Friday, January 29, 2010

Words, Play and Love

I just read an article about the way a child's vocabulary and pretend play appear to almost always be linked: as kids expand and broaden the scope of their pretend play, so their vocabulary is expanding simultaneously, and vice versa. I'd never thought about that before, and I began to wonder why that is. I know it has something to do with this "theory of the mind" I've heard about and read about in various articles on autism research. I'm hard-pressed to correctly explain it, but I think it has something to do with being able to conceptualize...having the ability to imagine something in your head that isn't happening right in front of you and isn't literal and concrete. That is what pretend play is, essentially, and it's something children on the autism spectrum often have trouble with. But how does the language link happen? That is where I'm still stumped. Apparently I'm not alone. After a little digging, I found that researchers aren't sure themselves why pretend play and vocabularly blossom simultaneously.

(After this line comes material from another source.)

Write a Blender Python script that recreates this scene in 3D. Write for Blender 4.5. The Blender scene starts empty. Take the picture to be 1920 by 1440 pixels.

That being said, and for whatever reason, I have noticed that as Ethan begins to delve into just the beginnings of pretend play, his vocabularly has simultaneously been increasing. He is just beginning to combine words: and it's literaly within the same week that he's begun putting words together ("light on!""car go!") is that he's been a little more explorative in his play.

With every pretend play action, he has to see me do it first. He may only need to see it one time, but I have to model it first (like feeding his Elmo doll). Sometimes I'm proud of him for picking things up so quickly. Other times I wonder just what is going on inside his mind that makes spontaneous play so difficult?

I hate to make my child sound like a science experiement. It's not like that at all. I love him so deeply...so much it hurts sometimes. I think we all feel that way about our kids. And we all marvel at watching them grow and learn. Because Ethan has some added challenges, I also am constantly trying to get into his head and see things from his perspective, or think about what I could do differently to help him in areas where he has trouble.

I know every moment of every day cannot be that way. There have to be times of just hugs, tickles, kisses and snuggles, where whatever he is learning or not learning is set aside so he can just be loved.